Gino Canali
Lo sport è una metafora convincente della vita. Spesso istruttiva. Froome, per bravo che sia, è un gregario di Wiggins. Per farlo, prende un milione e trecentomila euro l'anno. I patti, alla vigilia del Tour, erano chiari nel Team Sky: tutto per Wiggins, tutti per Wiggins.
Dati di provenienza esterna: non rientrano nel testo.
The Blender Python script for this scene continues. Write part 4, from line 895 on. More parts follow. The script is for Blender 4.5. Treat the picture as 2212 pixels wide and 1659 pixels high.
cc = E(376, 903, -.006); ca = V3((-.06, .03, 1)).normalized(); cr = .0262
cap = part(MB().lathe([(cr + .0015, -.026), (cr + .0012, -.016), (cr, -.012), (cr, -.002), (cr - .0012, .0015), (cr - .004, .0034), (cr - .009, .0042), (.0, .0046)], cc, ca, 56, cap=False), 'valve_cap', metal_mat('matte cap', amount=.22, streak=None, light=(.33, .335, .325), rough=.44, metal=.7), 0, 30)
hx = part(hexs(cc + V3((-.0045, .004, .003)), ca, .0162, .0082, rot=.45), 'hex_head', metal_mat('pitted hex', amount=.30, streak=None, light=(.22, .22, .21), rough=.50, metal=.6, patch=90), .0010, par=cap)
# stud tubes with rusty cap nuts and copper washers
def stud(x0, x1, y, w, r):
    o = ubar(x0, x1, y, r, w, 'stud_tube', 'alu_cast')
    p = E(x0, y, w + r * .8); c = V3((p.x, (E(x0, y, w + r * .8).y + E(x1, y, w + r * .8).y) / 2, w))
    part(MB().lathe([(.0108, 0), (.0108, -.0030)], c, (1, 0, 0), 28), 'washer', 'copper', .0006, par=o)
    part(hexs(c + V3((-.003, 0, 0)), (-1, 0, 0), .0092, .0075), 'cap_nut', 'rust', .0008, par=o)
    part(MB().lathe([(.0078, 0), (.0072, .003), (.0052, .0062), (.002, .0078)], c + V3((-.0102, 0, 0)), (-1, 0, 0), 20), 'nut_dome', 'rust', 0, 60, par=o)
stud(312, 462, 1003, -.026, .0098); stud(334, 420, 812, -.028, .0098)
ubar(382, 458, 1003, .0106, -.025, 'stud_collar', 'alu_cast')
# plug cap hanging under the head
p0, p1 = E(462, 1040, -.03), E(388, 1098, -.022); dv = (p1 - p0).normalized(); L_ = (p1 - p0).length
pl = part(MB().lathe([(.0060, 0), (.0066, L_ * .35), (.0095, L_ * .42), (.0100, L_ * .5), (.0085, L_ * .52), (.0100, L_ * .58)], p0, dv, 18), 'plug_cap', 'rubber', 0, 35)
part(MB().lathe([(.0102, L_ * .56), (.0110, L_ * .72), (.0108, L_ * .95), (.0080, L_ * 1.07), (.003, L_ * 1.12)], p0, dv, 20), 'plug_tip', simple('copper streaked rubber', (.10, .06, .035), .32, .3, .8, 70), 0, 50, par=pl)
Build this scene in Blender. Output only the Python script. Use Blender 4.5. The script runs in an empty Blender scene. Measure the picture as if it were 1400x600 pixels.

Il patron Murdoch voleva una vittoria british, e i british pure alla vigilia dell'Olimpiade: Murdoch aveva ricevuto raccomandazioni in tal senso. L'operazione ha ricevuto cura in ogni dettaglio. Froome era uno dei dettagli (un dettaglio prezioso): gli han fatto una proposta, l'ha accettata. Lo scandalo sarebbe consistito in un suo voltafaccia. Ha rispettato l'intesa, le regole, gl'impegni: una bella lezione etica, traslocabile fuori del ciclismo (a proposito di metafora). Tutto il resto sono chiacchiere. I fatti danno ragione a entrambi i protagonisti, Wiggins e Froome, ciascuno interprete liglio della sua parte in commedia. A proposito di Tour, una chiosa televisiva. La Rai, spesso accusata d'erogare mediocri servizi, ha computo un lavoro d'alta qualità, aiutata dalle strepitose immagini della tivù francese. Telecronache di puntuale competenza, commenti azzeccati, appagante l'idea d'arruolare opinionisti d'antan come Gimondi, Bitossi, Baronchelli, Chiappucci eccetera. Una chicca di speciale pregio le Cronache gialle di Alessandra De Stefano, una donna che dimostra come sia possibile per le donne fare televisione di successo grazie alla professionalità e a nient'altro. Complimenti.